PROBLEM DESCRIPTION:
Without the pictures, output the lines of the material from the very first through the one that holds "sc.cycles.use_denoising = True".

SOURCE DATA:
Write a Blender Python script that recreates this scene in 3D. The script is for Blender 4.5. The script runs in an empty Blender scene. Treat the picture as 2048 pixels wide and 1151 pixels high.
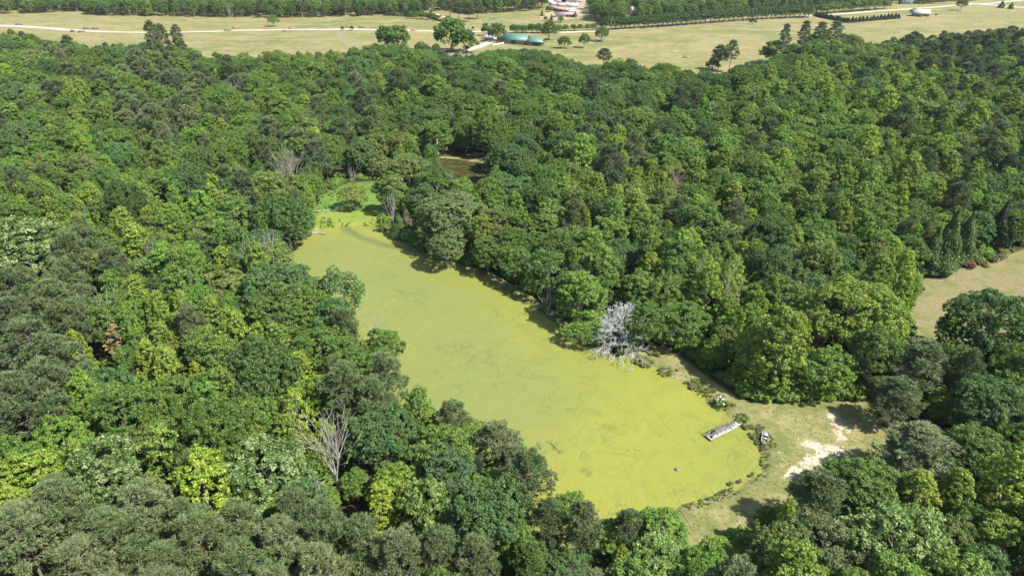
import bpy, math, random
import numpy as np
from mathutils import Vector

R = math.radians
sc = bpy.context.scene
col = sc.collection
rng = np.random.default_rng(7)
random.seed(7)

# ------------------------------------------------------------------ camera, light
CAM_H, PITCH, FPX = 90.0, 28.0, 1365.0
cam_d = bpy.data.cameras.new('camera')
cam = bpy.data.objects.new('camera', cam_d)
col.objects.link(cam)
cam.location = (0, 0, CAM_H)
cam.rotation_euler = (R(90 - PITCH), 0, 0)
cam_d.sensor_width = 36.0
cam_d.lens = 36.0 * FPX / 2048.0
cam_d.clip_end = 20000
sc.camera = cam

SUN_EL, SUN_AZ = 51.0, -30.0          # azimuth measured from +x towards +y
world = bpy.data.worlds.new('World')
sc.world = world
world.use_nodes = True
wn = world.node_tree.nodes
wn.clear()
sky_n = wn.new('ShaderNodeTexSky'); sky_n.sky_type = 'NISHITA'; sky_n.sun_disc = False
sky_n.sun_elevation = R(SUN_EL); sky_n.sun_rotation = R(90 - SUN_AZ)
bg = wn.new('ShaderNodeBackground'); bg.inputs['Strength'].default_value = 0.115
wo = wn.new('ShaderNodeOutputWorld')
world.node_tree.links.new(sky_n.outputs[0], bg.inputs[0])
world.node_tree.links.new(bg.outputs[0], wo.inputs[0])
sun_d = bpy.data.lights.new('sun', 'SUN')
sun_d.energy = 5.0; sun_d.angle = R(0.5); sun_d.color = (1.0, 0.95, 0.86)
sun = bpy.data.objects.new('sun', sun_d); col.objects.link(sun)
sdir = Vector((math.cos(R(SUN_EL)) * math.cos(R(SUN_AZ)), math.cos(R(SUN_EL)) * math.sin(R(SUN_AZ)), math.sin(R(SUN_EL))))
sun.rotation_euler = sdir.to_track_quat('Z', 'Y').to_euler()
sc.view_settings.view_transform = 'Standard'
sc.view_settings.look = 'None'
sc.view_settings.exposure = 1.45
sc.view_settings.gamma = 1.0
sc.view_settings.use_curve_mapping = False
sc.cycles.max_bounces = 5
sc.cycles.diffuse_bounces = 3
sc.cycles.transmission_bounces = 3
sc.cycles.glossy_bounces = 2
sc.cycles.volume_bounces = 0
sc.cycles.use_denoising = True

# ------------------------------------------------------------------ photo <-> ground
CP, SP = math.cos(R(PITCH)), math.sin(R(PITCH))

def ss(a, b, v):
    t = np.clip((v - a) / (b - a), 0, 1)
    return t * t * (3 - 2 * t)

def gz_base(x, y):
    x = np.asarray(x, float); y = np.asarray(y, float)
    a = ss(300, 460, y)
    z = 1.5 * np.sin(x / 95 + 1) * np.sin(y / 110 + 0.4) + 0.9 * np.sin(x / 52 + y / 71)
    far = ss(900, 2600, y) * 60
    return 0.4 + a * z + far

def at(px, py, z=0.0):
    """a point of the photograph (2048 wide) on the level z"""
    u = (px - 1024) / FPX; v = (575.5 - py) / FPX
    dy = CP + v * SP; dz = -SP + v * CP
    t = (z - CAM_H) / dz
    return np.array([u * t, dy * t, z])

def on_ground(px, py):
    p = at(px, py, 0.4)
    for _ in range(8):
        p = at(px, py, float(gz_base(p[0], p[1])))
    return p

def project(P):
    P = np.asarray(P, float)
    x, y, z = P[..., 0], P[..., 1], P[..., 2] - CAM_H
    zd = np.maximum(y * CP - z * SP, 0.1)
    yu = y * SP + z * CP
    return 1024 + FPX * x / zd, 575.5 - FPX * yu / zd, zd

def inside(px, py, poly):
    px = np.asarray(px, float); py = np.asarray(py, float)
    res = np.zeros(px.shape, bool)
    n = len(poly)
    for i in range(n):
        x1, y1 = poly[i]; x2, y2 = poly[(i + 1) % n]
        if y1 == y2:
            continue
        c = ((y1 > py) != (y2 > py)) & (px < (x2 - x1) * (py - y1) / (y2 - y1) + x1)
        res ^= c
    return res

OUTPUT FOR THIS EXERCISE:
Write a Blender Python script that recreates this scene in 3D. The script is for Blender 4.5. The script runs in an empty Blender scene. Treat the picture as 2048 pixels wide and 1151 pixels high.
import bpy, math, random
import numpy as np
from mathutils import Vector

R = math.radians
sc = bpy.context.scene
col = sc.collection
rng = np.random.default_rng(7)
random.seed(7)

# ------------------------------------------------------------------ camera, light
CAM_H, PITCH, FPX = 90.0, 28.0, 1365.0
cam_d = bpy.data.cameras.new('camera')
cam = bpy.data.objects.new('camera', cam_d)
col.objects.link(cam)
cam.location = (0, 0, CAM_H)
cam.rotation_euler = (R(90 - PITCH), 0, 0)
cam_d.sensor_width = 36.0
cam_d.lens = 36.0 * FPX / 2048.0
cam_d.clip_end = 20000
sc.camera = cam

SUN_EL, SUN_AZ = 51.0, -30.0          # azimuth measured from +x towards +y
world = bpy.data.worlds.new('World')
sc.world = world
world.use_nodes = True
wn = world.node_tree.nodes
wn.clear()
sky_n = wn.new('ShaderNodeTexSky'); sky_n.sky_type = 'NISHITA'; sky_n.sun_disc = False
sky_n.sun_elevation = R(SUN_EL); sky_n.sun_rotation = R(90 - SUN_AZ)
bg = wn.new('ShaderNodeBackground'); bg.inputs['Strength'].default_value = 0.115
wo = wn.new('ShaderNodeOutputWorld')
world.node_tree.links.new(sky_n.outputs[0], bg.inputs[0])
world.node_tree.links.new(bg.outputs[0], wo.inputs[0])
sun_d = bpy.data.lights.new('sun', 'SUN')
sun_d.energy = 5.0; sun_d.angle = R(0.5); sun_d.color = (1.0, 0.95, 0.86)
sun = bpy.data.objects.new('sun', sun_d); col.objects.link(sun)
sdir = Vector((math.cos(R(SUN_EL)) * math.cos(R(SUN_AZ)), math.cos(R(SUN_EL)) * math.sin(R(SUN_AZ)), math.sin(R(SUN_EL))))
sun.rotation_euler = sdir.to_track_quat('Z', 'Y').to_euler()
sc.view_settings.view_transform = 'Standard'
sc.view_settings.look = 'None'
sc.view_settings.exposure = 1.45
sc.view_settings.gamma = 1.0
sc.view_settings.use_curve_mapping = False
sc.cycles.max_bounces = 5
sc.cycles.diffuse_bounces = 3
sc.cycles.transmission_bounces = 3
sc.cycles.glossy_bounces = 2
sc.cycles.volume_bounces = 0
sc.cycles.use_denoising = True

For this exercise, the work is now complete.